Skocz do zawartości

[nadgarstki] bołe w nadgarstkach....


klimarc

Rekomendowane odpowiedzi

Napisano

Witam

 

na rowerze śmigam juz od paru lat, od 4 lat na fulach enduro i teraz po ok. 6 miesiącach bez jazdy (kontuzja nogi) w nowym rowerze pojawiły sie bóle w nadgarstkach :(

 

Z przodu mam amorka foxa float R, 150mm wiec w sumie miękko, kierownica ok 690mm przycieta z 710mm, gripy miałem cienkie ale ęe ma duża łape zmieniłem na grubsze i miękkie wtb ale niestety dalej w terenie pojawiaja sie bóle obu nadgarstków

 

Czy moze to być od złego kąta kierownicy ?? dziś regulowałem kierownice sprawdzają różne jej pozycje względem mostka i jakos wiele róznicy nie widziałem, gripy raczej ok

kiedyś jeździłem na kierownicy 660 potem 670 i nic mi nie było :?

 

moze w amorku mam zbyt otwarte tłumienie choc powiem ze lubie jak amor reaguje na drobne nierównosci

czasem jeżdze ten na sztywnaiku bez amorka w lekkim terenie duzo asfaltów kierwa więższa i tam nic nie boli ;/

 

moze ktoś coś poradzi

 

pozdrower

Napisano

Jeśli na węższej kierownicy nic Cię nie boli, to może być przyczyną, jeśli nic innego nie pomaga. :no:

 

Możesz przełożyć kierownicę i wtedy zobaczysz jak będzie dalej. :thumbsup:

Napisano

Czesc, to moze byc faktycznie zly kat kierownicy lub zle ulozenie hamulców (za wysoko, za nisko...) ale rowniez zla pozycja na rowerze a przez to i nieodpowiednia pozycja nadgarstkow (jak masz rece na kierownicy, to dlon powinna byc w jednej lini z reka/ ramieniem).

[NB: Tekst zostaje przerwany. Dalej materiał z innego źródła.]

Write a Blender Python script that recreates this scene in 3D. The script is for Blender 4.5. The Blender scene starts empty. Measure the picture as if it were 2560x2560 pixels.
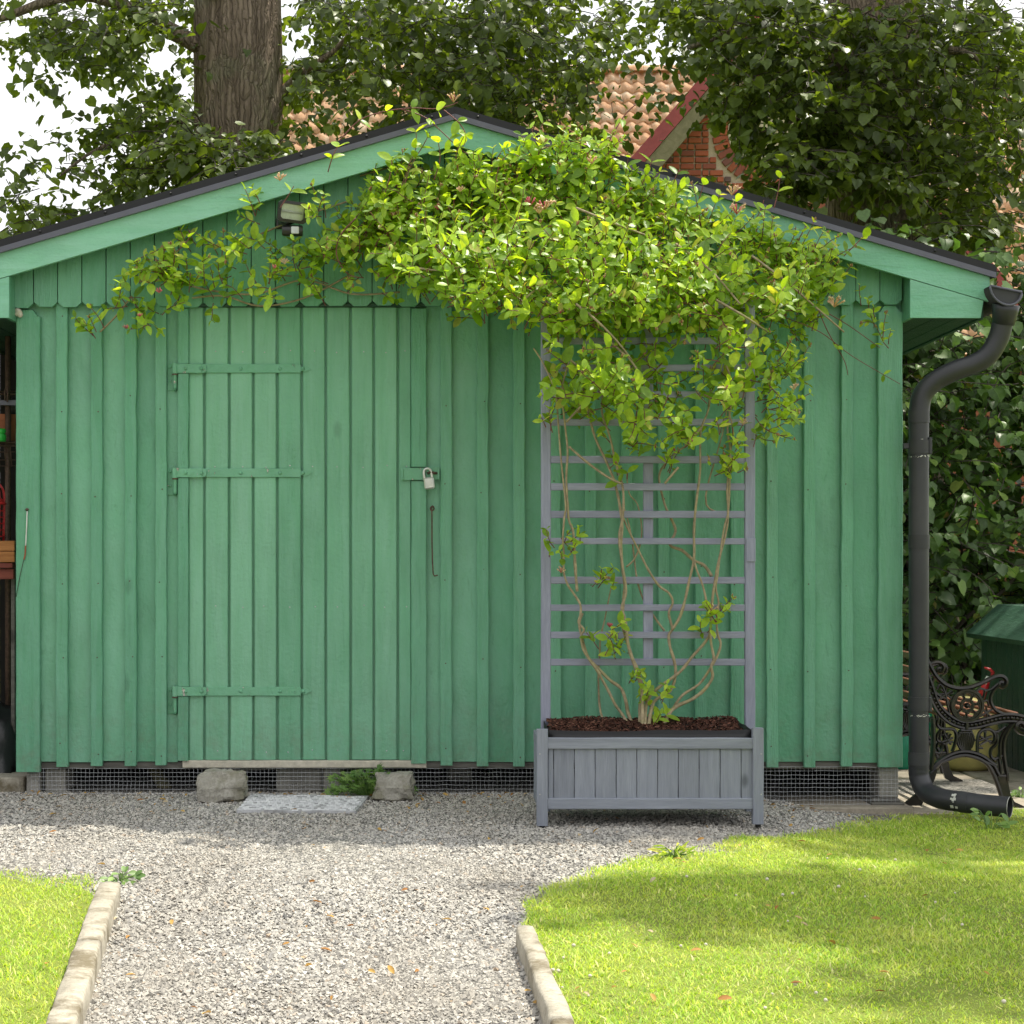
import bpy, bmesh, math, random
import numpy as np
from mathutils import Vector, Matrix, noise
random.seed(7); rng = np.random.default_rng(7)
scene = bpy.context.scene
# ------------------------------------------------------------------ camera, sky, sun, exposure
F = 4480.0; CX = 1120.0; CY = 1400.0; H = 1.045; D0 = 8.0      # 2560-px photograph: focal length, vanishing point, eye height, wall distance
cam = bpy.data.cameras.new('camera'); camo = bpy.data.objects.new('camera', cam); scene.collection.objects.link(camo)
camo.location = (0, -D0, H); camo.rotation_euler = (math.radians(90), 0, 0)
cam.sensor_width = 36; cam.lens = 36*F/2560; cam.shift_x = (1280-CX)/2560; cam.shift_y = (CY-1280)/2560
cam.clip_start = .05; cam.clip_end = 2000; scene.camera = camo
SUN = Vector((.36, .27, 1)).normalized()
ELEV = math.asin(SUN.z); AZ = math.atan2(SUN.x, SUN.y)
w = bpy.data.worlds.new('World'); scene.world = w; w.use_nodes = True
nt = w.node_tree; nt.nodes.clear()
def nd(nt, typ, inp=None, **pr):
    n = nt.nodes.new(typ)
    for k, v in pr.items(): setattr(n, k, v)
    for k, v in (inp or {}).items():
        s = n.inputs[k]
        if isinstance(v, bpy.types.NodeSocket): nt.links.new(v, s)
        else: s.default_value = v
    return n
sky = nd(nt, 'ShaderNodeTexSky', sky_type='NISHITA', sun_disc=False, sun_elevation=ELEV, sun_rotation=AZ)
tc = nd(nt, 'ShaderNodeTexCoord')
cl = nd(nt, 'ShaderNodeTexNoise', {'Vector': tc.outputs['Generated'], 'Scale': 2.6, 'Detail': 4, 'Roughness': .55})
rm = nd(nt, 'ShaderNodeMapRange', {'Value': cl.outputs['Fac'], 1: .30, 2: .52, 3: .80, 4: 1.0})
dt = nd(nt, 'ShaderNodeVectorMath', {0: nd(nt, 'ShaderNodeVectorMath', {0: tc.outputs['Generated']}, operation='NORMALIZE').outputs[0], 1: tuple(SUN)}, operation='DOT_PRODUCT')
br = nd(nt, 'ShaderNodeMapRange', {'Value': dt.outputs['Value'], 1: -.6, 2: 1., 3: .62, 4: 1.55})      # thin cloud is brighter towards the sun
cc = nd(nt, 'ShaderNodeMix', {'Factor': cl.outputs['Fac'], 6: (8.3, 8.5, 8.8, 1), 7: (10.0, 10.0, 9.9, 1)}, data_type='RGBA')
cb = nd(nt, 'ShaderNodeVectorMath', {0: cc.outputs[2], 'Scale': br.outputs[0]}, operation='SCALE')
mx = nd(nt, 'ShaderNodeMix', {'Factor': rm.outputs[0], 6: sky.outputs[0], 7: cb.outputs[0]}, data_type='RGBA')
bg = nd(nt, 'ShaderNodeBackground', {'Color': mx.outputs[2], 'Strength': .087})
nt.links.new(bg.outputs[0], nd(nt, 'ShaderNodeOutputWorld').inputs[0])
sl = bpy.data.lights.new('sun', 'SUN'); sl.energy = 5.0; sl.angle = math.radians(.8); sl.color = (1, .94, .81)
so = bpy.data.objects.new('sun', sl); scene.collection.objects.link(so); so.location = SUN*30
so.rotation_euler = SUN.to_track_quat('Z', 'Y').to_euler()
vs = scene.view_settings; vs.view_transform = 'Standard'; vs.look = 'None'; vs.exposure = .46; vs.gamma = 1; vs.use_curve_mapping = False
scene.cycles.max_bounces = 6; scene.cycles.transparent_max_bounces = 4; scene.cycles.use_adaptive_sampling = True; scene.cycles.adaptive_threshold = .025
scene.cycles.diffuse_bounces = 3; scene.cycles.transmission_bounces = 4
scene.cycles.use_denoising = True; scene.cycles.use_light_tree = False
# ------------------------------------------------------------------ helpers
def at(px, py, Y):                       # a point of the photograph (2560 px) taken at depth Y
    d = D0+Y; return Vector(((px-CX)*d/F, Y, H+(CY-py)*d/F))
def ground_at(px, py, z=0.0):            # a point of the photograph lying on level z
    d = F*(H-z)/(py-CY); return Vector(((px-CX)*d/F, d-D0, z))
def proj(p):
    d = p[1]+D0; return CX+p[0]*F/d, CY-(p[2]-H)*F/d
def sst(a, b, x):
    t = min(1, max(0, (x-a)/(b-a))); return t*t*(3-2*t)
def gz(x, y): return -.08*sst(1.0, 2.0, x)*sst(-2.4, -1.0, y)
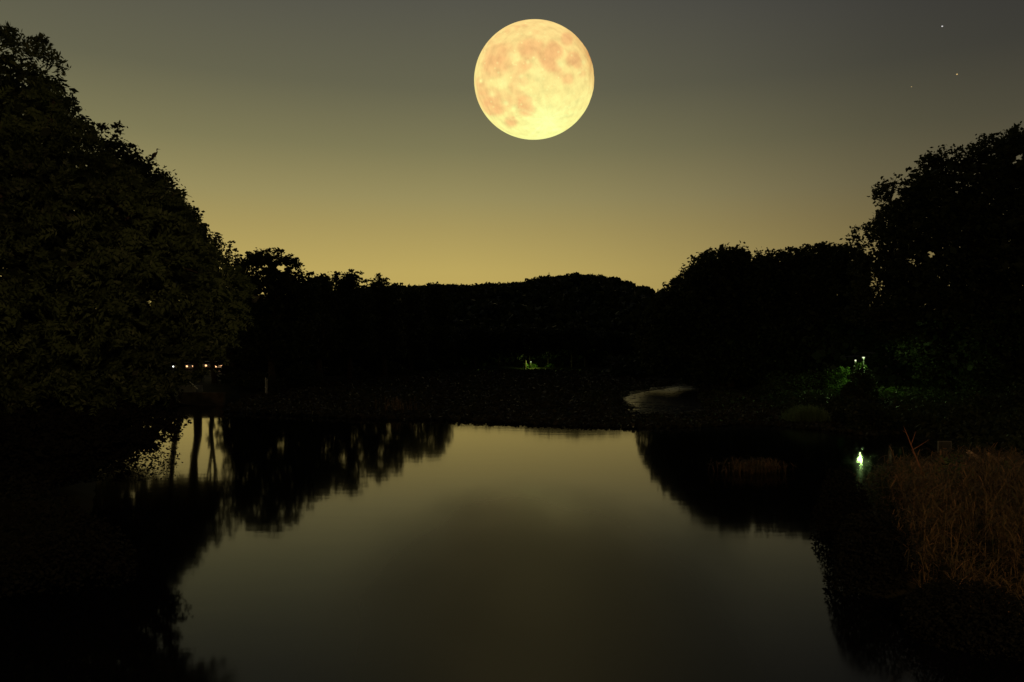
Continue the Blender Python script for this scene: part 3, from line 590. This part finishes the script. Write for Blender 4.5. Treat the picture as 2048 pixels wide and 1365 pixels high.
# ------------------------------------------------------------------ shrubs
shrub('grass_clump', 'bushy pale green clump of tall grass lit from the right, on the right shore', 1613, 851, 31.5, 100, 42, 520, .2, M_pale, 201, 'grass', grassy=True)
shrub('lit_shrub', 'shrub with brightly lit yellow green leaves by the path on the right bank', 1768, 815, 41.5, 66, 34, 2600, .15, M_green, 202)
shrub('lit_shrub', 'wisp of lit leaves right under the park lamp', 1722, 752, 44.5, 26, 30, 900, .13, M_green, 203)
shrub('round_shrub', 'dark round shrub at the water edge below the lit shrub', 1735, 872, 28.5, 105, 66, 5200, .13, M_leaf, 204)
shrub('round_shrub', 'dark shrub at the right shore between the grass clump and the round shrub', 1690, 862, 34, 60, 40, 1800, .15, M_leaf, 208)
shrub('round_shrub', 'dark shrub behind the notice board', 1935, 900, 25, 120, 80, 4200, .14, M_leaf, 205)
shrub('round_shrub', 'dark shrub at the right edge above the reeds', 2040, 905, 21, 130, 110, 4200, .13, M_leaf, 206)
shrub('round_shrub', 'dark shrub left of the notice board', 1845, 885, 27, 70, 50, 2600, .13, M_leaf, 207)
shrub('round_shrub', 'dark bushes under the sloping tree on the right shore', 1440, 790, 63, 120, 60, 3800, .24, M_leaf, 209)
shrub('round_shrub', 'dark bushes under the middle tree of the right shore', 1560, 815, 50, 130, 60, 3800, .22, M_leaf, 210)
for i, (x, y, Y, w_, h_) in enumerate(((500,792,54,110,52),(600,785,60,110,55),(700,772,72,100,45),(780,765,86,90,42),(850,752,104,80,38))):
    shrub('bank_shrub', ['dark shrub on the left bank beside the two pale stakes','dark shrub on the left bank under the rounded gappy tree','dark shrub under the flat crowned tree on the left shore','dark shrub under the tree with two tufts','dark shrub under the smooth topped tree'][i], x, y, Y, w_, h_, 2600, .006*Y*.6, M_leaf, 220+i)
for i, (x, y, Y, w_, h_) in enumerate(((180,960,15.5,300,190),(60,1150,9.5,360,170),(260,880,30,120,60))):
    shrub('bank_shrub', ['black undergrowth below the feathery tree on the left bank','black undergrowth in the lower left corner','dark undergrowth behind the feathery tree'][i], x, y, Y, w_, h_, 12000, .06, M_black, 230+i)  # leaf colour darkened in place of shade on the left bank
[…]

Pokombinuj z ustawieniem kierownicy, hamulców, moze to pomoze.

 

Po 6 miesiacach przerwy w jezdzie odzwyczailes sie moze od roweru. Mozliwe, ze bol sam przejdzie, jak bedziesz wiecej jezdzic...

Napisano

Pochylone siodło też automatycznie przenosi ciężar tyłka na nogi i ręce. Siodło powinni być wycelowane w mostek. Taka reguła w moich trzech rowerach w przybliżeniu się sprawdza. Jak by Ci uciskało na prostate, to wtedy obniżasz dziub, albo kiera w górę. 1cm szerokości kierowni ma marginalne znaczenie. Ale możez przesunąć wsio na kierze o 1cm i zobaczyć.

Napisano

dokładnie spróbuje przesunąc bebechy o 1 cm do srodka kiery

 

z ustawieniem siodełka bawiłem sie troche i teraz raczej jest ok ale moze odciazyłem nasick na pupe kosztem rąk, dzub siodła jest lekko w dół i na tym jeździ mi sie ok

 

hehehe kiedyś dosć często zmieniałem ramy i tym samym geometrie i nigdy nie było problemów z bólem nadgartków, jak też ustawienie kierownicy nie stanowiło głębszej rozkminy :LD

 

przez te 6 miechów pochodziłem troche o kulach ćiwczyłem troche siłowo wiec teoretycznie i troche optycznie łapa mocniejsza

 

dzieki za opinie !!!!

Zarchiwizowany

Ten temat przebywa obecnie w archiwum. Dodawanie nowych odpowiedzi zostało zablokowane.

×
×
  • Dodaj nową pozycję...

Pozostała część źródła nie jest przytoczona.